Natural Gas Scheduler at a Small Energy Marketer

Hi all.

I'll keep this relatively short and to the point. I was recently accepted to Tulane's MME program, but after receiving my financial aid package I decided to job hunt instead. I want to get into energy and eventually become a natural gas trader. I was recently offered a position with a small company in the Midwest (an energy marketer/natural gas supplier) as a scheduler. I would be responsible for scheduling online to confirm gas volumes on various pipelines and utilities, while tracking natural gas volumes and creating daily production and usage spreadsheets. Since the company often tailors its offerings to each customers needs, I would also perform analysis and create reports for special projects. The company has a heavy presence in 4 states but is present in some shape or form in 14 (the COO wasn't too specific as to what this shape or form is). While the company headcount is small (less that 50), it does have $110m in revenues consistently. Comp is rather low (40s), and after running through a quick LinkedIn check I found that a lot of former employees did not stay long and tend to move on to less than stellar positions afterwards (mostly entirely unrelated to energy). My basic question is that is a job like this a decent starting scheduling job that I could perhaps leverage into other scheduler positions at larger companies in the south that also provide routes to trading? I don't want to find myself after 18 months of working there at a dead end. Thanks

10 Comments
 

Just to update, I learned a little more about the position..

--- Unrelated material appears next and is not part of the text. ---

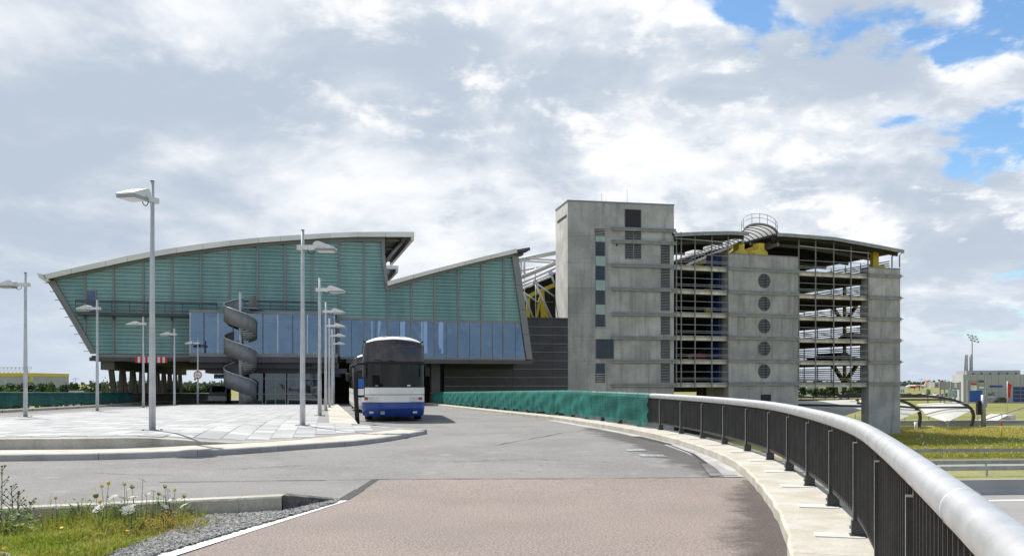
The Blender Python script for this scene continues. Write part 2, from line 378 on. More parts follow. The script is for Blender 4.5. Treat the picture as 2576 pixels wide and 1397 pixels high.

The company does LDC scheduling with Washington Gas, Piedmont, Nipsco, Texas gas, Peoples Gas, PSNC etc, and in this position I would be the one to negotiate delivers with LDC managers. The pipeline scheduling deals with Panhandle, NGPL, and TCO There is also analysis of commodity swaps and hedging performance, and excel modeling to forecast demand and analyze financial performance. Forecasting also includes supply and demand factors for the 5000 industrial customers (daily, weekly, monthly)..

Sorry if this feels fragmented, I just wrote down everything I could remember. Also there is a 2 year non-compete. Anymore thoughts please? The goal is to transition to a utility as a scheduler and go from there.